What the apostles came to understand was that their faith wasn't so much in a thing or even a promise. It was in a person. Same thing with Abraham. We see is that Abraham's faith isn't in a thing, his faith is in a person. So Abraham can question what seems to be a contradiction in God's promises, not from a position of doubt, but from a position of curiosity that seeks understanding. There's a wonderful Latin phrase made popular by St. Anselm (bishop and scholar living in the late 1000's): Fides Quaerens Intellectum, Faith Seeking Understanding. That's what Abraham did, that's what Anselm did, and that's what we're called to do. This means that I first believe what God has revealed, and only then do I seek to understand it.
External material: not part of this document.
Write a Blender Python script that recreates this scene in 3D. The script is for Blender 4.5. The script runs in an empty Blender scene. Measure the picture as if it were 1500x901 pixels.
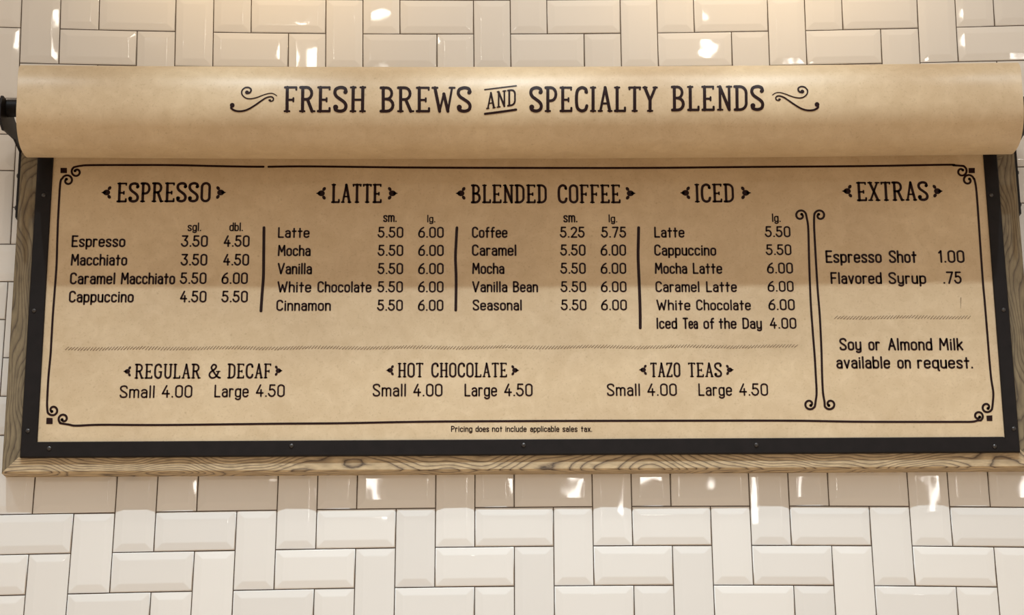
import bpy, bmesh, math, random
import numpy as np
from mathutils import Vector, Matrix

random.seed(7)
S = bpy.context.scene
C = S.collection
PI = math.pi
Z0 = 2.8                      # height of the middle of the menu above the floor
U = .077                      # tile module: short side of a metro tile with its joint

# ------------------------------------------------------------------ camera
F = 3021.05
PITCH, YAW, ROLL = .281567, -.0155567, .0086197
CAM = np.array([-.0615262, -3.943680, -1.197910])

def cam_rot():
    c, s = math.cos, math.sin
    Rz = np.array([[c(YAW), -s(YAW), 0], [s(YAW), c(YAW), 0], [0, 0, 1]])
    Rx = np.array([[1, 0, 0], [0, c(PITCH), -s(PITCH)], [0, s(PITCH), c(PITCH)]])
    Ry = np.array([[c(ROLL), 0, s(ROLL)], [0, 1, 0], [-s(ROLL), 0, c(ROLL)]])
    return Rz @ Rx @ Ry
RM = cam_rot()
cd = bpy.data.cameras.new('camera')
cam = bpy.data.objects.new('camera', cd); C.objects.link(cam)
cd.sensor_width = 36; cd.lens = F / 1500 * 36; cd.clip_start = .05
m = Matrix.Identity(4)
for k in range(3):
    m[k][0] = RM[k, 0]; m[k][1] = RM[k, 2]; m[k][2] = -RM[k, 1]
    m[k][3] = CAM[k] + (Z0 if k == 2 else 0)
cam.matrix_world = m
S.camera = cam

# ------------------------------------------------------------------ world and exposure
S.view_settings.view_transform = 'Standard'
S.view_settings.look = 'None'
S.view_settings.exposure = 0
S.view_settings.gamma = 1
S.view_settings.use_curve_mapping = False
wd = bpy.data.worlds.new('world'); S.world = wd; wd.use_nodes = True
bg = wd.node_tree.nodes['Background']
bg.inputs[0].default_value = (1.0, .84, .69, 1)
bg.inputs[1].default_value = .55

# ------------------------------------------------------------------ lights: a track of lamps above the menu, plus added fill and highlight lights
def spot(name, loc, target, power, col, size, blend, radius):
    l = bpy.data.lights.new(name, 'SPOT'); l.energy = power; l.color = col
    l.spot_size = math.radians(size); l.spot_blend = blend; l.shadow_soft_size = radius
    o = bpy.data.objects.new(name, l); C.objects.link(o); o.location = (loc[0], loc[1], loc[2] + Z0)
    d = Vector((target[0] - loc[0], target[1] - loc[1], target[2] - loc[2]))
    o.rotation_euler = d.to_track_quat('-Z', 'Y').to_euler()
    return o
TL, TH = -.86, 1.06
for x, p in ((-1.6, 41), (-1.07, 46), (-.53, 61), (.01, 68), (.545, 63), (1.08, 48), (1.62, 33)):
    spot('track_spotlight', (x, TL, TH), (x, TL + 1.02 * math.cos(math.radians(76)), TH - 1.02 * math.sin(math.radians(76))), p, (.77, .90, 1.0), 66, 1.0, .012)
for x, p in ((-.50, 8.5), (.53, 8.5), (-1.55, 5.4), (1.57, 2.6), (.0, .6)):
    spot('wall_washer_lamp', (x, -.44, TH), (x, -.03, 1.0), p, (1.0, .67, .31), 114, .6, .03)
for x in (-1.8, 0, 1.8):  # added spots that brighten the floor so it bounces light under the roll
    spot('floor_bounce_fill', (x, -2.6, 2.4), (x, -2.6, -2.8), 320, (1.0, .86, .70), 75, .6, .05)

def panel(name, loc, target, sx, sy, power, col):
    l = bpy.data.lights.new(name, 'AREA'); l.shape = 'RECTANGLE'; l.size = sx; l.size_y = sy; l.energy = power; l.color = col
    o = bpy.data.objects.new(name, l); C.objects.link(o); o.location = (loc[0], loc[1], loc[2] + Z0)
    o.rotation_euler = Vector([t - q for t, q in zip(target, loc)]).to_track_quat('-Z', 'Y').to_euler()
    return o
panel('roll_highlight_strip', (.36, -.78, 1.36), (.33, -.23, .33), .85, .02, 5.4, (1.0, .96, .90))  # added strip that lays the white highlight along the roll

# ------------------------------------------------------------------ materials
def new_mat(name):
    mt = bpy.data.materials.new(name); mt.use_nodes = True
    nt = mt.node_tree; b = nt.nodes['Principled BSDF']
    return mt, nt, b
def N(nt, t, **kw):
    n = nt.nodes.new(t)
    for k, v in kw.items():
        if hasattr(n, k): setattr(n, k, v)
        else: n.inputs[k].default_value = v
    return n
def coords(nt, scale=(1, 1, 1)):
    tc = nt.nodes.new('ShaderNodeTexCoord'); mp = nt.nodes.new('ShaderNodeMapping')
    mp.inputs['Scale'].default_value = scale
    nt.links.new(tc.outputs['Object'], mp.inputs['Vector'])
    return mp.outputs['Vector']
def ramp(nt, fac, stops):
    r = nt.nodes.new('ShaderNodeValToRGB')
    el = r.color_ramp.elements
    while len(el) < len(stops): el.new(.5)
    for e, (p, c) in zip(el, stops): e.position = p; e.color = (*c, 1)
    nt.links.new(fac, r.inputs[0]); return r.outputs[0]
def mix(nt, a, b, fac, mode='MIX'):
    n = nt.nodes.new('ShaderNodeMix'); n.data_type = 'RGBA'; n.blend_type = mode
    for inp, v in ((n.inputs[0], fac), (n.inputs[6], a), (n.inputs[7], b)):
        if hasattr(v, 'default_value') or hasattr(v, 'is_linked'): nt.links.new(v, inp)
        else: inp.default_value = v if not isinstance(v, tuple) else (*v, 1)[:4]
    return n.outputs[2]

def mat_tile():
    mt, nt, b = new_mat('glazed_tile')
    oi = nt.nodes.new('ShaderNodeObjectInfo')
    c = ramp(nt, oi.outputs['Random'], [(0, (.81, .79, .745)), (1, (.87, .85, .80))])
    nt.links.new(c, b.inputs['Base Color'])
    b.inputs['Roughness'].default_value = .028
    b.inputs['IOR'].default_value = 1.5
    n = N(nt, 'ShaderNodeTexNoise'); n.inputs['Scale'].default_value = 14; n.inputs['Detail'].default_value = 1
    nt.links.new(coords(nt), n.inputs['Vector'])
    bp = nt.nodes.new('ShaderNodeBump'); bp.inputs['Strength'].default_value = .10; bp.inputs['Distance'].default_value = .004
    nt.links.new(n.outputs[0], bp.inputs['Height']); nt.links.new(bp.outputs[0], b.inputs['Normal'])
    return mt
def mat_plain(name, col, rough, metal=0, spec=.5, noise=0, scale=60, bump=0):
    mt, nt, b = new_mat(name)
    b.inputs['Roughness'].default_value = rough; b.inputs['Metallic'].default_value = metal
    b.inputs['Specular IOR Level'].default_value = spec
    n = N(nt, 'ShaderNodeTexNoise'); n.inputs['Scale'].default_value = scale; n.inputs['Detail'].default_value = 5
    nt.links.new(coords(nt), n.inputs['Vector'])
    a = tuple(v * (1 - noise) for v in col); z = tuple(v * (1 + noise) for v in col)
    nt.links.new(ramp(nt, n.outputs[0], [(.3, a), (.7, z)]), b.inputs['Base Color'])
    if bump:
        bp = nt.nodes.new('ShaderNodeBump'); bp.inputs['Strength'].default_value = bump; bp.inputs['Distance'].default_value = .002
        nt.links.new(n.outputs[0], bp.inputs['Height']); nt.links.new(bp.outputs[0], b.inputs['Normal'])
    return mt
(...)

This is how we approach any number of situations when we're seeking information. When you open up the newspaper, you have faith that the authors and editors have a message to convey, even if you don't believe they'll be honest, before you ever to seek to understand what their message is. With God we go a step further. We believe he has conveyed something, and we believe he is honest and good in that message, before we ever seek to understand it.

So, as opposed to some sort of pseudo faith that causes us to stick our heads in the sand and ignore the trials that surround us, Christian faith calls us to stare down the problem and believe anyway. When confronted with the sufferings of this world and of our own lives, we are not called to ignore the sufferings, but to deal with them head on. Whether it's poverty in the third world or our own private sin that continues to plague us, the world tells us that this is a sign that there is no loving God. But we also don't want to discount the role of the devil in this. The devil hates you, he hates the faith he sees in you, and he is more clever than you or I will ever be. He will twist things so that faith looks like the stupidest thing in the world, he'll make it look very reasonable and very attractive to abandon faith in God when the going gets tough.

But we know better, we know to deal with the trials of the world head on the way Abram dealt with his trials head on, and we just say, "How?" How, God, will your goodness shine through in this situation? How will your faithfulness shine through today? How will this Passion lead to a new Resurrection? If we end this Lent with a faith more ready to see the Resurrection present in every Passion, then it will be a successful Lent indeed.